## Start

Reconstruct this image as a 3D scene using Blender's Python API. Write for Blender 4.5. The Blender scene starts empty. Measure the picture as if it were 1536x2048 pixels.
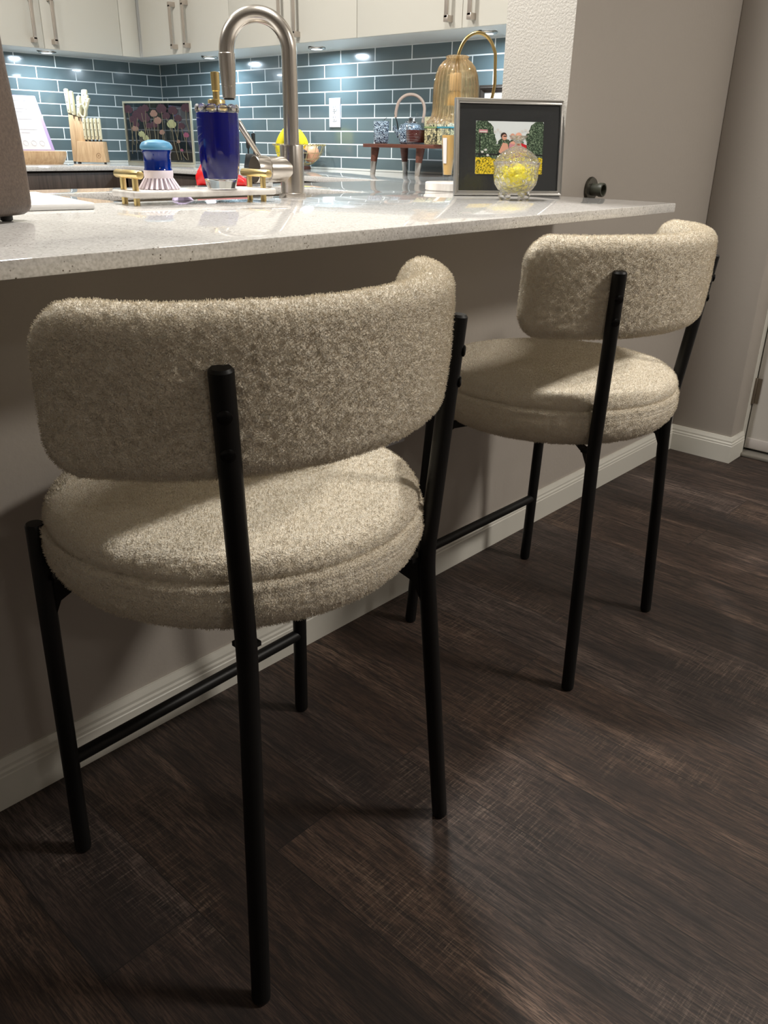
import bpy, bmesh, math, random
from mathutils import Vector, Matrix
PI = math.pi
S = bpy.context.scene
COL = S.collection

# ------------------------------------------------------------------ camera
cd = bpy.data.cameras.new('camera'); cam = bpy.data.objects.new('camera', cd); COL.objects.link(cam)
cd.sensor_fit = 'VERTICAL'; cd.sensor_height = 36.0; cd.sensor_width = 27.0
cd.lens = 1640.08 / 2048 * 36.0; cd.clip_start = .02
YAW, PITCH, ROLL, CAMH = .83405, .42217, .01761, 1.02801
fw = Vector((math.sin(YAW)*math.cos(PITCH), math.cos(YAW)*math.cos(PITCH), -math.sin(PITCH)))
rt = Vector((math.cos(YAW), -math.sin(YAW), 0)); up = rt.cross(fw)
r2 = math.cos(ROLL)*rt + math.sin(ROLL)*up; u2 = -math.sin(ROLL)*rt + math.cos(ROLL)*up
M = Matrix((r2, u2, -fw)).transposed().to_4x4(); M.translation = (0, 0, CAMH)
cam.matrix_world = M
S.camera = cam

# ------------------------------------------------------------------ world, lights, exposure
S.view_settings.view_transform = 'Standard'; S.view_settings.look = 'None'
S.view_settings.gamma = 1.0; S.view_settings.exposure = 0.0; S.view_settings.use_curve_mapping = False
w = bpy.data.worlds.new('world'); S.world = w; w.use_nodes = True
w.node_tree.nodes['Background'].inputs[0].default_value = (.9, .85, .8, 1)
w.node_tree.nodes['Background'].inputs[1].default_value = .02

def area(name, loc, size, power, color, target=None, spread=PI):
    l = bpy.data.lights.new(name, 'AREA'); l.shape = 'DISK'; l.size = size; l.energy = power; l.color = color
    l.spread = spread
    o = bpy.data.objects.new(name, l); COL.objects.link(o); o.location = loc
    if target:
        o.rotation_euler = (Vector(target)-Vector(loc)).to_track_quat('-Z', 'Y').to_euler()
    return o
WARM = (1.0, .935, .85); COOL = (.72, .87, 1.0); NEUT = (1.0, .965, .91)
area('kitchen_ceiling_light_a', (1.25, 2.55, 2.42), .16, 42, NEUT)
area('kitchen_ceiling_light_b', (.1, 2.75, 2.42), .16, 30, NEUT)
area('kitchen_ceiling_light_c', (1.25, 1.25, 2.42), .14, 30, NEUT)
area('dining_ceiling_light_a', (2.2, -1.1, 2.42), .5, 62, WARM)
area('dining_ceiling_light_b', (-.2, -2.6, 2.42), .3, 9, WARM)
PUCKS = [(2.17, 4.17), (2.76, 3.70), (2.76, 2.94), (2.73, 2.02)]
for i, (x, y) in enumerate(PUCKS):
    area('under_cabinet_lamp', (x, y, 1.388), .05, 3.5, COOL)

# ------------------------------------------------------------------ materials
def sr(r, g, b):
    f = lambda c: (c/255/12.92) if c/255 <= .04045 else ((c/255+.055)/1.055)**2.4
    return (f(r), f(g), f(b), 1)
def mat(name, color=(.5,.5,.5,1), rough=.5, metal=0, **kw):
    m = bpy.data.materials.new(name); m.use_nodes = True
    b = m.node_tree.nodes['Principled BSDF']
    b.inputs['Base Color'].default_value = color; b.inputs['Roughness'].default_value = rough; b.inputs['Metallic'].default_value = metal
    for k, v in kw.items(): b.inputs[k.replace('_', ' ')].default_value = v
    return m
def N(m, t, **kw):
    n = m.node_tree.nodes.new(t)
    for k, v in kw.items():
        if k.startswith('i_'):
            key = k[2:]; key = int(key) if key.isdigit() else key.replace('_', ' ')
            n.inputs[key].default_value = v
        else: setattr(n, k, v)
    return n
def L(m, a, b): m.node_tree.links.new(a, b)
def P(m): return m.node_tree.nodes['Principled BSDF']
def coords(m, scale=(1,1,1), rot=(0,0,0), loc=(0,0,0)):
    t = N(m, 'ShaderNodeTexCoord'); mp = N(m, 'ShaderNodeMapping')
    mp.inputs['Scale'].default_value = scale; mp.inputs['Rotation'].default_value = rot; mp.inputs['Location'].default_value = loc
    L(m, t.outputs['Object'], mp.inputs[0]); return mp.outputs[0]
def ramp(m, fac, stops, interp='LINEAR'):
    r = N(m, 'ShaderNodeValToRGB'); r.color_ramp.interpolation = interp
    e = r.color_ramp.elements
    while len(e) < len(stops): e.new(.5)
    for x, (p, c) in zip(e, stops): x.position = p; x.color = c
    L(m, fac, r.inputs[0]); return r.outputs[0]
def noise(m, vec, scale, detail=4, rough=.5, dist=0):
    n = N(m, 'ShaderNodeTexNoise'); n.inputs['Scale'].default_value = scale; n.inputs['Detail'].default_value = detail
    n.inputs['Roughness'].default_value = rough; n.inputs['Distortion'].default_value = dist
    L(m, vec, n.inputs['Vector']); return n.outputs[0]
def mix(m, fac, a, b, mode='MIX'):
    n = N(m, 'ShaderNodeMix', data_type='RGBA', blend_type=mode)
    for s, v in ((0, fac), (6, a), (7, b)):
        if hasattr(v, 'links'): L(m, v, n.inputs[s])
        else: n.inputs[s].default_value = v
    return n.outputs[2]
def bump(m, h, strength, dist=.001, chain=None):
    n = N(m, 'ShaderNodeBump'); n.inputs['Strength'].default_value = strength; n.inputs['Distance'].default_value = dist
    L(m, h, n.inputs['Height'])
    if chain: L(m, chain, n.inputs['Normal'])
    return n.outputs[0]

def m_paint(name, col, bscale=120, bstr=.15, rough=.55):
    m = mat(name, col, rough); v = coords(m)
    L(m, bump(m, noise(m, v, bscale, 3), bstr, .002), P(m).inputs['Normal']); return m
M_GREY = m_paint('wall_paint_grey', sr(168, 161, 153))
M_CEIL = m_paint('ceiling_paint', sr(222, 218, 210))
M_TRIM = mat('trim_white', sr(206, 204, 195), .35)
M_DOOR = mat('door_white', sr(222, 218, 212), .4)
M_TEX = mat('textured_white_paint', sr(176, 172, 165), .6)
v = coords(M_TEX); nn = noise(M_TEX, v, 190, 3, .5, .4)
L(M_TEX, bump(M_TEX, ramp(M_TEX, nn, [(.38, (0,0,0,1)), (.62, (1,1,1,1))]), .45, .0015), P(M_TEX).inputs['Normal'])

# floor planks, long axis along world Y
M_FLOOR = mat('dark_plank_floor', rough=.42); m = M_FLOOR
tc = N(m, 'ShaderNodeTexCoord'); sp = N(m, 'ShaderNodeSeparateXYZ'); L(m, tc.outputs['Object'], sp.inputs[0])
cb = N(m, 'ShaderNodeCombineXYZ'); L(m, sp.outputs[1], cb.inputs[0]); L(m, sp.outputs[0], cb.inputs[1])
br = N(m, 'ShaderNodeTexBrick', offset=.37, offset_frequency=2); L(m, cb.outputs[0], br.inputs['Vector'])
br.inputs['Scale'].default_value = 1; br.inputs['Brick Width'].default_value = 1.22; br.inputs['Row Height'].default_value = .152
br.inputs['Mortar Size'].default_value = .0009; br.inputs['Mortar Smooth'].default_value = .3; br.inputs['Bias'].default_value = 0
br.inputs['Color1'].default_value = (0,0,0,1); br.inputs['Color2'].default_value = (1,1,1,1); br.inputs['Mortar'].default_value = (.3,.3,.3,1)
rnd = N(m, 'ShaderNodeSeparateColor'); L(m, br.outputs['Color'], rnd.inputs[0])
# shift the grain per plank
ad = N(m, 'ShaderNodeVectorMath', operation='MULTIPLY_ADD'); 
rv = N(m, 'ShaderNodeCombineXYZ'); L(m, rnd.outputs[0], rv.inputs[0]); L(m, rnd.outputs[0], rv.inputs[1])
L(m, rv.outputs[0], ad.inputs[0]); ad.inputs[1].default_value = (7.3, 3.1, 0); L(m, cb.outputs[0], ad.inputs[2])
def sc(vec, s):
    n = N(m, 'ShaderNodeVectorMath', operation='MULTIPLY'); L(m, vec, n.inputs[0]); n.inputs[1].default_value = s; return n.outputs[0]
g1 = noise(m, sc(ad.outputs[0], (8, 120, 1)), 1, 9, .78, .8)          # long fine grain
g2 = noise(m, sc(ad.outputs[0], (1.6, 9, 1)), 1, 4, .55, 1.2)         # broad streaks
g3 = noise(m, sc(ad.outputs[0], (260, 12, 1)), 1, 4, .7, .3)        # saw marks across the plank
g4 = noise(m, sc(cb.outputs[0], (2.3, 3.5, 1)), 1, 3, .5)
g5 = noise(m, sc(ad.outputs[0], (30, 420, 1)), 1, 3, .7)
c = ramp(m, g2, [(.30, sr(49, 40, 36)), (.46, sr(72, 58, 50)), (.58, sr(88, 73, 64)), (.70, sr(126, 109, 97))])
c = mix(m, ramp(m, g1, [(.40, (1,1,1,1)), (.56, (0,0,0,1))]), c, sr(30, 24, 21))
mk = N(m, 'ShaderNodeMath', operation='MULTIPLY'); L(m, ramp(m, g3, [(.50, (0,0,0,1)), (.66, (1,1,1,1))]), mk.inputs[0]); L(m, ramp(m, g4, [(.50, (0,0,0,1)), (.62, (.9,.9,.9,1))]), mk.inputs[1])
c = mix(m, mk.outputs[0], c, sr(122, 108, 96))
c = mix(m, ramp(m, g5, [(.42, (.8,.8,.8,1)), (.56, (0,0,0,1))]), c, sr(34, 28, 26))
tone = ramp(m, rnd.outputs[0], [(0, (.62,.56,.54,1)), (.3, (1.05,.92,.82,1)), (.6, (.80,.82,.90,1)), (1, (1.30,1.14,1.02,1))])
c = mix(m, 1.0, c, tone, 'MULTIPLY')
c = mix(m, br.outputs['Fac'], c, sr(22, 18, 16))
L(m, c, P(m).inputs['Base Color'])
b1 = bump(m, g5, .5, .0008); b1 = bump(m, g1, .35, .0012, b1)
L(m, b1, P(m).inputs['Normal'])
L(m, ramp(m, g1, [(.3, (.72,.72,.72,1)), (.7, (.52,.52,.52,1))]), P(m).inputs['Roughness'])

def m_tile(name, axis, shift, zshift):
    m = mat(name, rough=.12, Coat_Weight=.4, Coat_Roughness=.04)
    tc = N(m, 'ShaderNodeTexCoord'); sp = N(m, 'ShaderNodeSeparateXYZ'); L(m, tc.outputs['Object'], sp.inputs[0])
    cb = N(m, 'ShaderNodeCombineXYZ')
    a = N(m, 'ShaderNodeMath', operation='ADD'); L(m, sp.outputs[axis], a.inputs[0]); a.inputs[1].default_value = shift
    z = N(m, 'ShaderNodeMath', operation='ADD'); L(m, sp.outputs[2], z.inputs[0]); z.inputs[1].default_value = zshift
    L(m, a.outputs[0], cb.inputs[0]); L(m, z.outputs[0], cb.inputs[1])
    br = N(m, 'ShaderNodeTexBrick', offset=.5, offset_frequency=2); L(m, cb.outputs[0], br.inputs['Vector'])
    br.inputs['Scale'].default_value = 1; br.inputs['Brick Width'].default_value = .208; br.inputs['Row Height'].default_value = .054
    br.inputs['Mortar Size'].default_value = .0026; br.inputs['Mortar Smooth'].default_value = .15
    br.inputs['Color1'].default_value = sr(84, 99, 103); br.inputs['Color2'].default_value = sr(98, 111, 113); br.inputs['Mortar'].default_value = sr(226, 230, 230)
    L(m, br.outputs['Color'], P(m).inputs['Base Color'])
    L(m, ramp(m, br.outputs['Fac'], [(0, (.17,.17,.17,1)), (1, (.7,.7,.7,1))]), P(m).inputs['Roughness'])
    inv = N(m, 'ShaderNodeMath', operation='SUBTRACT'); inv.inputs[0].default_value = 1; L(m, br.outputs['Fac'], inv.inputs[1])
    b = bump(m, inv.outputs[0], .6, .0012)
    wv = noise(m, tc.outputs['Object'], 9, 2)
    L(m, bump(m, wv, .12, .004, b), P(m).inputs['Normal']); return m
M_TILE_R = m_tile('blue_glass_tile_right', 1, -2.832 + .208*20, -.914 + .054*20)
M_TILE_B = m_tile('blue_glass_tile_back', 0, -2.190 + .208*20, -.914 + .054*20)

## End

## [DIRECTIVE]
Reproduce the data above word for word from its first line through the line that holds "w.node_tree.nodes['Background'].inputs[1].default_value = .02", both ends included; skip pictures.

## [OUTPUT BELOW]
Reconstruct this image as a 3D scene using Blender's Python API. Write for Blender 4.5. The Blender scene starts empty. Measure the picture as if it were 1536x2048 pixels.
import bpy, bmesh, math, random
from mathutils import Vector, Matrix
PI = math.pi
S = bpy.context.scene
COL = S.collection

# ------------------------------------------------------------------ camera
cd = bpy.data.cameras.new('camera'); cam = bpy.data.objects.new('camera', cd); COL.objects.link(cam)
cd.sensor_fit = 'VERTICAL'; cd.sensor_height = 36.0; cd.sensor_width = 27.0
cd.lens = 1640.08 / 2048 * 36.0; cd.clip_start = .02
YAW, PITCH, ROLL, CAMH = .83405, .42217, .01761, 1.02801
fw = Vector((math.sin(YAW)*math.cos(PITCH), math.cos(YAW)*math.cos(PITCH), -math.sin(PITCH)))
rt = Vector((math.cos(YAW), -math.sin(YAW), 0)); up = rt.cross(fw)
r2 = math.cos(ROLL)*rt + math.sin(ROLL)*up; u2 = -math.sin(ROLL)*rt + math.cos(ROLL)*up
M = Matrix((r2, u2, -fw)).transposed().to_4x4(); M.translation = (0, 0, CAMH)
cam.matrix_world = M
S.camera = cam

# ------------------------------------------------------------------ world, lights, exposure
S.view_settings.view_transform = 'Standard'; S.view_settings.look = 'None'
S.view_settings.gamma = 1.0; S.view_settings.exposure = 0.0; S.view_settings.use_curve_mapping = False
w = bpy.data.worlds.new('world'); S.world = w; w.use_nodes = True
w.node_tree.nodes['Background'].inputs[0].default_value = (.9, .85, .8, 1)
w.node_tree.nodes['Background'].inputs[1].default_value = .02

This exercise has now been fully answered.